The seizure of the Rhineland gave a foretaste of the might and implacability of Hitlerist Germany, which boldly accepted the risk of a European war on that day. It sent the temperature of the Austrian Nazis rocketing far beyond fever-point. They had after the unsuccessful rising of 1934 come to realise that they were helpless within Austria, that only armed inter- vention from Germany could subjugate Austria, and now they thought to see the prospect of this intervention much nearer at hand. Italy, they thought, was deeply bogged in the Abyssinian mire. A few weeks later the Italian adventure developed into a triumph. The thought of Italian opposition to any German incursion into Austria, which the Nazis had come contemptuously to dismiss as illusory or, in any case, unimportant, took on a different complexion.

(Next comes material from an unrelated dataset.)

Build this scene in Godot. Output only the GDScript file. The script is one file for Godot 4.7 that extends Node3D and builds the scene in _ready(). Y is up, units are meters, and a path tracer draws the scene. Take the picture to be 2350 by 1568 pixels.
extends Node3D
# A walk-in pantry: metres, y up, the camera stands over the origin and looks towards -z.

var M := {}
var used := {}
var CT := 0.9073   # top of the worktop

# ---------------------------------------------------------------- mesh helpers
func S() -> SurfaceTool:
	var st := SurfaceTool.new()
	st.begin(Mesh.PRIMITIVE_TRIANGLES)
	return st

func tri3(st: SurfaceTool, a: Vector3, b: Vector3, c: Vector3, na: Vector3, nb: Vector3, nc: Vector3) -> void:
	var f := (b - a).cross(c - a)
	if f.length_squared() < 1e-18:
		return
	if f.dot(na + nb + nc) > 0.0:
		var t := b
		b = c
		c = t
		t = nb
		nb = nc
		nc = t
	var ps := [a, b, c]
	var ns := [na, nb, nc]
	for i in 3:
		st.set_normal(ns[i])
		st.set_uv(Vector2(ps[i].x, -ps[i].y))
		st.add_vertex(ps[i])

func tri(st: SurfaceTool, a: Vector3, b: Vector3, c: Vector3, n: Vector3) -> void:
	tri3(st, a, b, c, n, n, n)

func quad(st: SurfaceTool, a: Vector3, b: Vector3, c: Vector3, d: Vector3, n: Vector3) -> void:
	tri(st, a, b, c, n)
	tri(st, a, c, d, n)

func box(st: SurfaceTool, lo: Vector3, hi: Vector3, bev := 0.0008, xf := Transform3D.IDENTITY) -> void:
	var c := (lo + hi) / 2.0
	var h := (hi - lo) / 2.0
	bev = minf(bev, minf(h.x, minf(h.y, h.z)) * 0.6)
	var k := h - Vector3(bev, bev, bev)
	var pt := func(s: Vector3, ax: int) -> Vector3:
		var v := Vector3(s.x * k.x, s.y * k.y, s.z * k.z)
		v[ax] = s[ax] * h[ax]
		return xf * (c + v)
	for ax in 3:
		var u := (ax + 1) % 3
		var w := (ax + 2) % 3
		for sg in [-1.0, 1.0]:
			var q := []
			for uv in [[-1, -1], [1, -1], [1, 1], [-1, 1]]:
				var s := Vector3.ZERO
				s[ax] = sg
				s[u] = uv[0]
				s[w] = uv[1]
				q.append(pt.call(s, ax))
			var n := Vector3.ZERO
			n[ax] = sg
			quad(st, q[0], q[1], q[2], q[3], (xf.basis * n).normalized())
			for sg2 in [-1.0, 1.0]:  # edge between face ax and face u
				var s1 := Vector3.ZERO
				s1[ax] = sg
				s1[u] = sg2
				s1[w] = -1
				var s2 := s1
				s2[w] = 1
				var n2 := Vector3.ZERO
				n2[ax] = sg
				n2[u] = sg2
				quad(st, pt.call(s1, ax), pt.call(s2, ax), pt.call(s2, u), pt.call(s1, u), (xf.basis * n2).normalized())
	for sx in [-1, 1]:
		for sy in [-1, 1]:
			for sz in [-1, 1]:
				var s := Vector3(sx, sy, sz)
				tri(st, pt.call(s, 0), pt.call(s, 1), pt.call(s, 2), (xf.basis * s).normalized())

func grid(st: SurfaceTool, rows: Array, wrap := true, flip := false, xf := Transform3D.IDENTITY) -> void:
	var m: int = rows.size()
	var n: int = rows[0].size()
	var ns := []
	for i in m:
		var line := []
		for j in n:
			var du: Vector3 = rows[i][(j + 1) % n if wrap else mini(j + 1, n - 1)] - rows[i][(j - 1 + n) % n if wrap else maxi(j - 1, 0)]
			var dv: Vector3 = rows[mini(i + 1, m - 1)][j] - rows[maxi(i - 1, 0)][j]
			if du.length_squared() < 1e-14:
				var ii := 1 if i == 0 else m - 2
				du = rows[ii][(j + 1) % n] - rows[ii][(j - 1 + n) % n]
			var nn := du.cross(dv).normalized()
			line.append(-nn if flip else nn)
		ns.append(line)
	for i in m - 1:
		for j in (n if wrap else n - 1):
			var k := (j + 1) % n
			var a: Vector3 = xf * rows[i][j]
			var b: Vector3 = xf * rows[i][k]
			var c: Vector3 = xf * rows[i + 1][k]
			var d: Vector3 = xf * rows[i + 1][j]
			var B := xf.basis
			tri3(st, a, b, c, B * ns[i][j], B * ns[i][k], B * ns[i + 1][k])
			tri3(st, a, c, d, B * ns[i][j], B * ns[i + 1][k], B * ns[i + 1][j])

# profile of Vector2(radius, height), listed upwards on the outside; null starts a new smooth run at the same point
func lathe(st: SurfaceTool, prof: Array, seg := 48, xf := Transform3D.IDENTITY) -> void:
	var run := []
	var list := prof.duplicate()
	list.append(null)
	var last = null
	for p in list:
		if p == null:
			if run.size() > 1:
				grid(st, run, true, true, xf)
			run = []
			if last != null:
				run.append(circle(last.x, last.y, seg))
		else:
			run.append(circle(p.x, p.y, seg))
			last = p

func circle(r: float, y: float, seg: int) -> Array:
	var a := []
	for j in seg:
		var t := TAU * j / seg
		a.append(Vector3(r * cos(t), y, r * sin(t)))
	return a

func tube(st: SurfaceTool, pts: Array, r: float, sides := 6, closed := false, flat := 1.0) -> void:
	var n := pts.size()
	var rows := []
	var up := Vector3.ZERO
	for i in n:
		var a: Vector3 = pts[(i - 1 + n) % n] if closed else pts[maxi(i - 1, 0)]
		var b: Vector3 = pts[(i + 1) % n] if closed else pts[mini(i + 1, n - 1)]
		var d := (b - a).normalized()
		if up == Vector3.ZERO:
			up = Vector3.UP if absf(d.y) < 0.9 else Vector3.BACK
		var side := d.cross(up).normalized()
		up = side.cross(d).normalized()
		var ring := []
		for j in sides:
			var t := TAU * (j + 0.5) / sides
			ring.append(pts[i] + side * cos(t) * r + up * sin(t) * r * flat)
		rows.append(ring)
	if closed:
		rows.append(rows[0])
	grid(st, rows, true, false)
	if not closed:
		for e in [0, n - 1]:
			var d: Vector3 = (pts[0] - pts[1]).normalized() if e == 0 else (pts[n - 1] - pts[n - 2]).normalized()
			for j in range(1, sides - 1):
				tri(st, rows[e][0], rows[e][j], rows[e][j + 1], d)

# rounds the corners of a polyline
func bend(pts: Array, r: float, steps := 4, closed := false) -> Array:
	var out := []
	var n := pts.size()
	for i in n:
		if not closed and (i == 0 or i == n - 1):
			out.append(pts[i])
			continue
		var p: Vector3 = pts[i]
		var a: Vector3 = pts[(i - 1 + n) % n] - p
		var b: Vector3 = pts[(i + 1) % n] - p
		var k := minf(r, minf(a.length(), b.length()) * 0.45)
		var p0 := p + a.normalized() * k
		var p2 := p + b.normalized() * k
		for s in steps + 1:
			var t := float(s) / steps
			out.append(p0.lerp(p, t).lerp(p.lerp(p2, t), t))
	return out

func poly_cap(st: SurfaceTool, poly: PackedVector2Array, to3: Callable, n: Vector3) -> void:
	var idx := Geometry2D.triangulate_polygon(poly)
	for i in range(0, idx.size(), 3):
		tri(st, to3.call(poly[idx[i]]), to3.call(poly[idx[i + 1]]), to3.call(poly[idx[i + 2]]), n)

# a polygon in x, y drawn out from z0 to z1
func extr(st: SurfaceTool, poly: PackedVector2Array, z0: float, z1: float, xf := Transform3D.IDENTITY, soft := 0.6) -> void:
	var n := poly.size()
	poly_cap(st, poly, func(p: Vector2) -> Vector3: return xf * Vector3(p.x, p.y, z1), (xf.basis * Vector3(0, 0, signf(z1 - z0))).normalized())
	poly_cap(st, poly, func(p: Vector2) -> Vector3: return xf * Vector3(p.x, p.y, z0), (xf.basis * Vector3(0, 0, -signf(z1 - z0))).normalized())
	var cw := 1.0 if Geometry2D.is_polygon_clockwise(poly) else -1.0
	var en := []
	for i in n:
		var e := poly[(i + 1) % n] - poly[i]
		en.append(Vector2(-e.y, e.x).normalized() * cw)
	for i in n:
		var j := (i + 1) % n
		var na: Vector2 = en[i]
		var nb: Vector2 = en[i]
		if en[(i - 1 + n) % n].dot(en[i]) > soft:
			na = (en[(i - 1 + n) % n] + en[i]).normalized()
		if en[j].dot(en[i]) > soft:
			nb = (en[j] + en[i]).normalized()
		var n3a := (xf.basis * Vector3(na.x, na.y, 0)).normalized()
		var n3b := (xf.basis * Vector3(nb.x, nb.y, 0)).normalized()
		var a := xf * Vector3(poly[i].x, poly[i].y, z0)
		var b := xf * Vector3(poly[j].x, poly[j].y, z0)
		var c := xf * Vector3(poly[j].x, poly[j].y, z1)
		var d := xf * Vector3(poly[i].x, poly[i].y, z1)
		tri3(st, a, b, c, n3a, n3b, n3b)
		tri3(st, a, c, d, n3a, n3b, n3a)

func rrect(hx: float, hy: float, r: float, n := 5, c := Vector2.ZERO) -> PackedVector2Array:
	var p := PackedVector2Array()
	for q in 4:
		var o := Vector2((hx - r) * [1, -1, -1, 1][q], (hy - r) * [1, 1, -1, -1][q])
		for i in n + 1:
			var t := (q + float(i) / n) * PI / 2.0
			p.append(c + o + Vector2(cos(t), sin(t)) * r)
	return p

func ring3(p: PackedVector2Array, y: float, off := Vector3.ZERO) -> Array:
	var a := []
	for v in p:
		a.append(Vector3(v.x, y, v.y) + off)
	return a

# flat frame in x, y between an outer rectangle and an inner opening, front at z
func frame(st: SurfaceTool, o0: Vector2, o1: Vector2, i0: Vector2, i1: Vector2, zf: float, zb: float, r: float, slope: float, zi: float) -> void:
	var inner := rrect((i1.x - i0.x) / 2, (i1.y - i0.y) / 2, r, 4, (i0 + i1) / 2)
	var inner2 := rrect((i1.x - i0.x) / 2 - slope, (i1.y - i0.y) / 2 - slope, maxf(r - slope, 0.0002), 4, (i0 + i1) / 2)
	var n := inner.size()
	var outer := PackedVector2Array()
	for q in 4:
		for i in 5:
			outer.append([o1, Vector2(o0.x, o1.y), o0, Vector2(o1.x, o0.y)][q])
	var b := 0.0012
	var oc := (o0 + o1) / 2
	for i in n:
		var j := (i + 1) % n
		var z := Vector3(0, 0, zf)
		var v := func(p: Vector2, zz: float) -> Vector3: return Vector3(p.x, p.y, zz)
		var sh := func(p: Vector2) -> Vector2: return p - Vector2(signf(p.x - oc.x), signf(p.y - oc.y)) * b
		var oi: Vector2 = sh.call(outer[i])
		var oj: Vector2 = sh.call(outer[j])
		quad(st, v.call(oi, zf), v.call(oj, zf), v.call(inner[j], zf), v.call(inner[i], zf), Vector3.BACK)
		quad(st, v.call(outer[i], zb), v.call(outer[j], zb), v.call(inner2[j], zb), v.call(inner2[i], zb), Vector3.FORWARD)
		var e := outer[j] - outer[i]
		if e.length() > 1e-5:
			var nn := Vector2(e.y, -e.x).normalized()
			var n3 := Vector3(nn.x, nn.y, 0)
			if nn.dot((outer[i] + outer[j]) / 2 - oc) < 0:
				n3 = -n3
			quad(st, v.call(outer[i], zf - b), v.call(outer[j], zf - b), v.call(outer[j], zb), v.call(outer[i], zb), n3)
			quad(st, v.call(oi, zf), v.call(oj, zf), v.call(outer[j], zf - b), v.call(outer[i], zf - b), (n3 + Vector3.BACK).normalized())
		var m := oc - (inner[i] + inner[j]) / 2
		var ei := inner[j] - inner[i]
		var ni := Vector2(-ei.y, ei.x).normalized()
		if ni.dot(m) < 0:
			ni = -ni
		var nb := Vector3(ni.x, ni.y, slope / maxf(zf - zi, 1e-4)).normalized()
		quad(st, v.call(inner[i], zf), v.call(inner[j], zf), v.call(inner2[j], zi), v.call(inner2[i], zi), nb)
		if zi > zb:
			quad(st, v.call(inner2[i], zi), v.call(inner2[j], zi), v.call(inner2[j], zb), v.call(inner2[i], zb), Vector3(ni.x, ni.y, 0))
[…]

What does the future hold ? The Rhineland coup and the Abyssinian collapse have given Europe a last warning, which is as unlikely to be taken as all previous warnings. These events have shown how strong the dictators are and how ruthless—and Germany is infinitely stronger than Italy. Austria, and, with her, Europe is caught between two Fascist dictatorships.
That Germany has modified or, will modify her ambitions in Austria no man, woman or child in Austria will believe. The overwhelming belief is that when she has fortified the reoccupied Rhineland against French intervention she will descend on Austria and/or (as the business letters say) Czechoslovakia. By that time Signor Mussolini might have done a deal ' with Herr Hitler, in which case Austria might conceivably be clasped peacefully to the bosom of National Socialism ; but the German and Hungarian minorities in Czecho- slovakia might well be so stirred by this development near at hand that they would rise like one man and war would become inevitable. Most observers, however, think the Mussolini-Hitler deal unlikely, on grounds not of ethics, but of self-interest, so that a German descent on Austria would bring immediate Italian intervention, and between dawn and dusk a European war would have begun.
These are the prospects for Austria and for Europe. The Rhineland, Abyssinia and Geneva have been the latest scenes in the European tragedy,, of implacable dictators and irresolute democracies. Developments are moving towards war in Europe with a logic• and precision which leaves optimism the prerogative of ostriches ; professional students of it find no grounds for optimism. Events seem already to have taken charge. The political cargo has broken loose in Europe and is shifting about, so that the ship no longer answers her helm. Too many opportunities have been lost.
The peoples of this part of Europe—over 70,000,000 of them all told—look helplessly on at the kaleidoscopic drama of swashbuckling military dictatorships, armed to the teeth, and ready at any. moment to draw a gun, and hesitant pacific democracies, laboriously professing to discern an olive branch in the clenched fist which at intervals lands with relentless force on their solar plexus. Under the influence of the irresolution and vacillation in London and Paris, and especially of the disastrous defeat which the League and Great Britain have received in Abyssinia, confusion has progressed so far in this part of Europe that the peoples of these small states have no idea on what side they would be fighting if war broke out tomorrow, or who would be fighting whom. They only know that they would be in the fight somewhere. They can only crouch like the man in the barrel and hope for the best. Hoping for the best, indeed; is now the foreign policy of a large part of Europe south of the Danube.—I am, Sir, yours, &c., A CORRESPONDENT IN VIENNA.